O segundo capítulo chamado ‘’Do sonho e da terra’’ fala desse sonho de pertencimento a terra, abandonar o ponto de vista capitalista para o ponto de vista paternal, Ailton ressalta que os recursos naturais como dizemos, na verdade tem traços humanoides, o rio em que a tribo Krenak situa, o Rio Doce é na verdade seu avô e esse sentimentalismo e apreço pela natureza está escasso em nossa sociedade. Temos uma falsa impressão que a sociedade em que vivemos não sofreu processos até a nossa data de nascença.

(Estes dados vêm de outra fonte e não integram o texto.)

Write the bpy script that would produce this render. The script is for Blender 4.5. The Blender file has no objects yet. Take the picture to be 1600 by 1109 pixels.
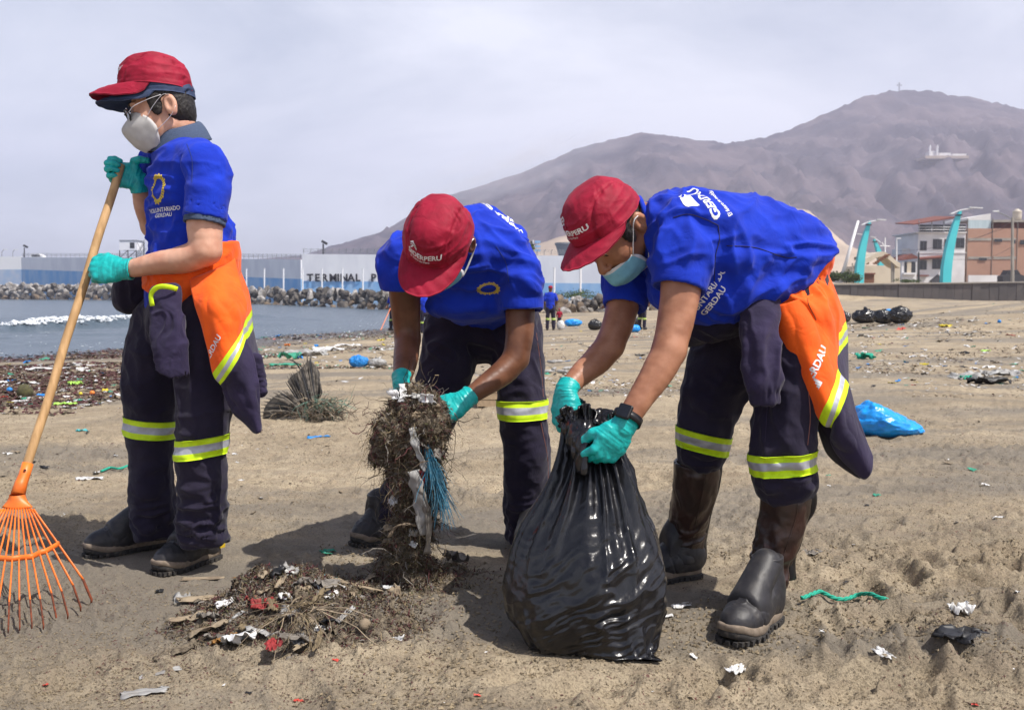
import bpy, bmesh, math, random
import numpy as np
from mathutils import Vector, Matrix
from mathutils.bvhtree import BVHTree
R = math.radians
rnd = random.Random(7)
scene = bpy.context.scene
COL = scene.collection
# ---------------------------------------------------------------- camera, sky, sun, exposure
HC = 0.93
FPX = 1556.0
PITCH = math.atan((554.5 - 455.0) / FPX)
cam_data = bpy.data.cameras.new('camera')
cam_data.sensor_width = 36.0
cam_data.lens = FPX / 1600.0 * 36.0
cam_data.clip_start = 0.05
cam_data.clip_end = 9000
cam_data.dof.use_dof = True
cam_data.dof.focus_distance = 3.1
cam_data.dof.aperture_fstop = 9.0
cam = bpy.data.objects.new('camera', cam_data)
COL.objects.link(cam)
cam.location = (0, 0, HC)
cam.rotation_euler = (math.pi / 2 - PITCH, 0, 0)
scene.camera = cam
SUN = Vector((0.56, -0.36, 1.08)).normalized()
world = bpy.data.worlds.new('World')
scene.world = world
world.use_nodes = True
wt = world.node_tree
for n in list(wt.nodes):
 wt.nodes.remove(n)
w_out = wt.nodes.new('ShaderNodeOutputWorld')
w_bg = wt.nodes.new('ShaderNodeBackground')
w_sky = wt.nodes.new('ShaderNodeTexSky')
w_sky.sky_type = 'NISHITA'
w_sky.sun_disc = False
w_sky.sun_elevation = math.asin(SUN.z)
w_sky.sun_rotation = math.atan2(SUN.x, SUN.y)
w_sky.air_density = 1.0
w_sky.dust_density = 2.5
w_sky.ozone_density = 1.5
w_tc = wt.nodes.new('ShaderNodeTexCoord')
w_map = wt.nodes.new('ShaderNodeMapping')
w_map.inputs['Scale'].default_value = (1.0, 1.0, 3.2)
w_map.inputs['Rotation'].default_value = (0, R(12), R(20))
w_n = wt.nodes.new('ShaderNodeTexNoise')
w_n.inputs['Scale'].default_value = 1.7
w_n.inputs['Detail'].default_value = 7
w_n.inputs['Roughness'].default_value = 0.55
w_n.inputs['Distortion'].default_value = 0.4
w_r = wt.nodes.new('ShaderNodeMapRange')
w_r.inputs['From Min'].default_value = 0.36
w_r.inputs['From Max'].default_value = 0.68
w_r.inputs['To Min'].default_value = 0.22
w_r.inputs['To Max'].default_value = 0.97
w_mix = wt.nodes.new('ShaderNodeMix')
w_mix.data_type = 'RGBA'
w_mix.inputs['B'].default_value = (9.2, 9.5, 10.4, 1)
wt.links.new(w_tc.outputs['Generated'], w_map.inputs['Vector'])
wt.links.new(w_map.outputs['Vector'], w_n.inputs['Vector'])
wt.links.new(w_n.outputs['Fac'], w_r.inputs['Value'])
w_sx = wt.nodes.new('ShaderNodeSeparateXYZ'); wt.links.new(w_tc.outputs['Generated'], w_sx.inputs['Vector'])
w_el = wt.nodes.new('ShaderNodeMapRange')          # the haze layer thins towards the zenith
for k_, v_ in (('From Min', 0.27), ('From Max', 0.52), ('To Min', 1.0), ('To Max', 0.08)): w_el.inputs[k_].default_value = v_
wt.links.new(w_sx.outputs['Z'], w_el.inputs['Value'])
w_mu = wt.nodes.new('ShaderNodeMath'); w_mu.operation = 'MULTIPLY'
wt.links.new(w_r.outputs['Result'], w_mu.inputs[0]); wt.links.new(w_el.outputs['Result'], w_mu.inputs[1])
wt.links.new(w_mu.outputs[0], w_mix.inputs['Factor'])
wt.links.new(w_sky.outputs['Color'], w_mix.inputs['A'])
wt.links.new(w_mix.outputs['Result'], w_bg.inputs['Color'])
w_bg.inputs['Strength'].default_value = 0.09
wt.links.new(w_bg.outputs['Background'], w_out.inputs['Surface'])
sun_data = bpy.data.lights.new('sun', 'SUN')
sun_data.energy = 5.0
sun_data.angle = R(0.5)
sun_data.color = (1.0, 0.95, 0.88)
sun = bpy.data.objects.new('sun', sun_data)
COL.objects.link(sun)
sun.rotation_euler = SUN.to_track_quat('Z', 'Y').to_euler()
sun.location = (6, -3, 12)
vs = scene.view_settings
vs.view_transform = 'Standard'
vs.look = 'None'
vs.exposure = 0.34
vs.gamma = 1.0
vs.use_curve_mapping = False
scene.render.engine = 'CYCLES'
scene.cycles.use_denoising = True
scene.cycles.max_bounces = 7
scene.cycles.diffuse_bounces = 3
scene.cycles.glossy_bounces = 3
scene.cycles.transmission_bounces = 4
scene.cycles.volume_bounces = 1
scene.cycles.volume_step_rate = 4
scene.cycles.caustics_reflective = False
scene.cycles.caustics_refractive = False
# ---------------------------------------------------------------- helpers
CP, SP = math.cos(PITCH), math.sin(PITCH)
def P(px, py, D):
 """world point at depth D (metres along +Y) seen at photo pixel px, py"""
 x = (px - 800.0) / FPX
 y = (554.5 - py) / FPX
 d = (x, CP + y * SP, -SP + y * CP)
 k = D / d[1]
 return np.array([d[0] * k, D, HC + d[2] * k])
def PZ(px, py, z):
 """world point on the level z seen at photo pixel px, py"""
 x = (px - 800.0) / FPX
 y = (554.5 - py) / FPX
 d = (x, CP + y * SP, -SP + y * CP)
 k = (z - HC) / d[2]
 return np.array([d[0] * k, d[1] * k, z])
def unit(v):
 v = np.asarray(v, float)
 return v / (np.linalg.norm(v) + 1e-12)
def _hash(ix, iy, iz, seed):
 h = (ix.astype(np.uint32) * np.uint32(374761393)) ^ (iy.astype(np.uint32) * np.uint32(668265263)) ^ (iz.astype(np.uint32) * np.uint32(2147483647 - 19)) ^ np.uint32(seed * 7919 + 13)
 h = (h ^ (h >> np.uint32(13))) * np.uint32(1274126177)
 h = h ^ (h >> np.uint32(16))
 return (h & np.uint32(0xffff)).astype(np.float32) / 32767.5 - 1.0
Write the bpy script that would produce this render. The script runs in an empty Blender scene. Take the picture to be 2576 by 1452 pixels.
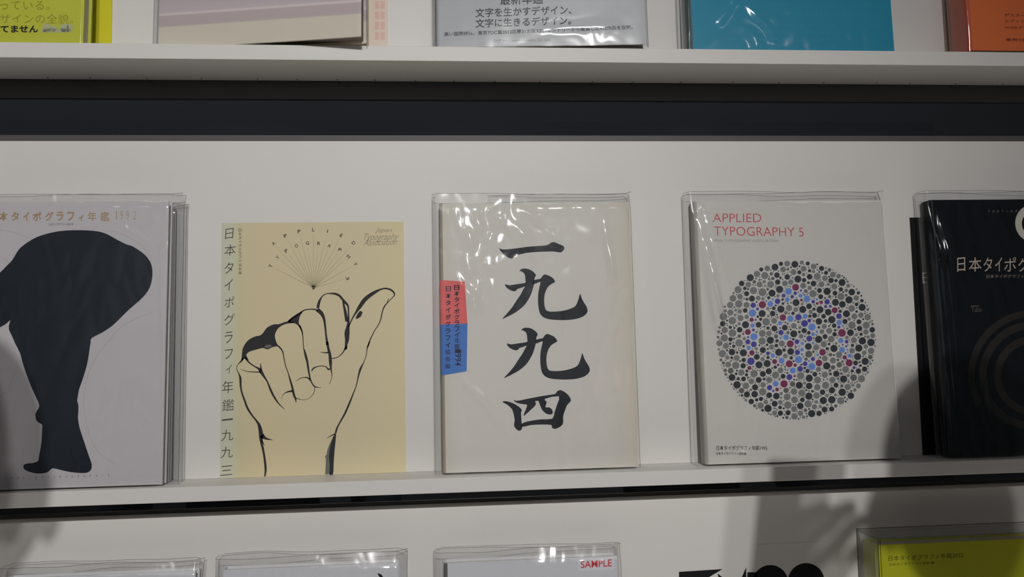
import bpy, math, random
from mathutils import Vector, Matrix, noise
from mathutils.geometry import tessellate_polygon
random.seed(7)
sc = bpy.context.scene
COL = sc.collection

# ------------------------------------------------------------------ camera
F, YAW, PIT, ROL = 1900.0, 0.0774, 0.0668, -0.0199
CAM = Vector((0.2743, -0.9161, 0.1553))
FW = Vector((math.sin(YAW)*math.cos(PIT), math.cos(YAW)*math.cos(PIT), math.sin(PIT)))
_r = Vector((math.cos(YAW), -math.sin(YAW), 0)); _u = _r.cross(FW)
RT = _r*math.cos(ROL) + _u*math.sin(ROL)
UP = -_r*math.sin(ROL) + _u*math.cos(ROL)
cam = bpy.data.objects.new('camera', bpy.data.cameras.new('camera'))
COL.objects.link(cam)
M3 = Matrix((RT, UP, -FW)).transposed()
cam.matrix_world = Matrix.Translation(CAM) @ M3.to_4x4()
cam.data.sensor_width = 36; cam.data.lens = F/2576*36
cam.data.clip_start = 0.01
sc.camera = cam

def ray(px, py):
    return FW + RT*((px-1288)/F) - UP*((py-726)/F)
def atY(px, py, Y):
    d = ray(px, py); return CAM + d*((Y-CAM.y)/d.y)
def atZ(px, py, Z):
    d = ray(px, py); return CAM + d*((Z-CAM.z)/d.z)

# ------------------------------------------------------------------ world, lights, exposure
sc.view_settings.view_transform = 'Standard'; sc.view_settings.look = 'None'
sc.view_settings.gamma = 1; sc.view_settings.use_curve_mapping = False
sc.view_settings.exposure = 0.05
w = bpy.data.worlds.new('world'); sc.world = w; w.use_nodes = True
w.node_tree.nodes['Background'].inputs[0].default_value = (0.9, 0.95, 1.0, 1)
w.node_tree.nodes['Background'].inputs[1].default_value = 0.035

def spot(loc, target, watts, size, radius=0.03, blend=0.9, color=(1, .985, .972)):
    l = bpy.data.lights.new('gallery_or_fill_spot', 'SPOT'); o = bpy.data.objects.new('gallery_or_fill_spot', l)
    COL.objects.link(o); o.location = loc
    l.energy = watts; l.spot_size = math.radians(size); l.spot_blend = blend
    l.shadow_soft_size = radius; l.color = color
    o.rotation_euler = (Vector(target)-Vector(loc)).to_track_quat('-Z', 'Y').to_euler()
    return o
spot((0.42, -3.0, 1.52), (-0.16, 0, -0.36), 136, 60, 0.026)      # twin heads on the rail do most of the work
spot((0.57, -3.0, 1.52), (-0.14, 0, -0.36), 60, 60, 0.026)
spot((-0.35, -3.0, 1.52), (0.0, 0, 0.0), 5, 40, 0.03)
spot((1.75, -2.9, 1.52), (0.6, 0, -0.1), 3, 40, 0.03)
spot((-1.1, -2.9, 1.52), (-0.15, 0, 0.1), 3, 40, 0.03)
for fx in (-1.6, .5, 2.6):      # added unseen spots washing the opposite wall, which the dark laminate mirrors
    spot((fx, -3.6, 2.4), (fx, -6.0, .4), 85, 75, .06, 1, (.92, .97, 1))
for fx in (-0.75, 0.36, 1.45):      # added unseen downlights: their floor pools brighten the ledges from below
    spot((fx, -.72, 1.9), (fx, -.72, -1.3), 620, 25, .06, .5)

# ------------------------------------------------------------------ helpers
def lin(c):
    c = c/255.0
    return c/12.92 if c <= .04045 else ((c+.055)/1.055)**2.4
def C(r, g, b, k=1.7):
    return tuple(min(.95, lin(v)*k) for v in (r, g, b))+(1,)
MATS = {}
def mat(name, color, rough=.6, spec=.3, noise_amt=0.0, nscale=8, coat=0, metal=0):
    if name in MATS: return MATS[name]
    m = bpy.data.materials.new(name); m.use_nodes = True; nt = m.node_tree
    b = nt.nodes['Principled BSDF']
    b.inputs['Base Color'].default_value = color
    b.inputs['Roughness'].default_value = rough
    b.inputs['Specular IOR Level'].default_value = spec
    b.inputs['Coat Weight'].default_value = coat
    b.inputs['Metallic'].default_value = metal
    if noise_amt:
        tc = nt.nodes.new('ShaderNodeTexCoord'); n = nt.nodes.new('ShaderNodeTexNoise')
        n.inputs['Scale'].default_value = nscale; n.inputs['Detail'].default_value = 6
        nt.links.new(tc.outputs['Object'], n.inputs['Vector'])
        mx = nt.nodes.new('ShaderNodeMix'); mx.data_type = 'RGBA'
        mx.inputs[6].default_value = tuple(v*(1-noise_amt) for v in color[:3])+(1,)
        mx.inputs[7].default_value = tuple(min(1, v*(1+noise_amt)) for v in color[:3])+(1,)
        nt.links.new(n.outputs['Fac'], mx.inputs[0]); nt.links.new(mx.outputs[2], b.inputs['Base Color'])
    MATS[name] = m; return m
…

Na fala do autor ‘’que as comodidades tornaram fácil a nossa movimentação pelo planeta, também é certo que essas facilidades são acompanhadas por uma perda de sentindo’’ é possível perceber que com esse mundo novo, rodeado de tecnologias que facilitam o nosso modo de ser e de viver, inibe por outro lado, a superação de dificuldades, à exemplo a este texto, não imagino o quão difícil seria escrever em uma máquina de escrever ou até em um papel, os erros não iriam se corrigir automaticamente, eu, como autor, teria um árduo trabalho de apagar e escrever novamente, é como se a borracha não existisse mais, não trabalhamos nossos erros para serem corrigidos, apenas traçamos com grafite, a nossa imaginária linha da vida
No terceiro capítulo por fim, surge o debate sobre a violência social que é feito com os grupos minoritários, como os indígenas. As corporações exercem uma força para que estes grupos integrem esta nova sociedade do consumo, que muitas das vezes são forçados a translocar de suas localidades para outras, motivados pelo movimento exaustivo das corporações sobre os solos e os rios. Isto se adequa também segundo o autor aos cientistas, ‘’Acabaram os cientistas’’, pois esta moda do consumo, atrai os cientistas, que transformam as ideias em mercadorias, ‘’Os laboratórios planejam com antecedência a publicação das descobertas em função dos mercados’’.
Com toda a simplicidade e a leveza de um debate, não demora muito até que todo o livro seja lido. Ailton Krenak exemplifica que fins do mundo já foram vividos, centenas de vezes por toda a nossa humanidade, a Roma antiga já vivenciou seu fim do mundo, os Índios por outro lado, sobrevivem a este, algumas tribos tiveram seus fins, outras sobrevivem por centenas de anos, a expressão fim do mundo pode ter diversos significados à diversos contextos. Adiar o fim do mundo é sempre poder sentar e conversar seja com seus filhos ou amigos, sobre a sua subjetividade e sua história antepassada, a cada passo que damos em integrar uma sociedade em que somos engrenagens que juntas fazem o relógio andar, a homogeneização da sociedade inibe características subjetivas, e talvez temos que aprender um pouco com os nossos nativos, talvez Ailton nos ajude a ressignificar o nosso modo de ver o mundo.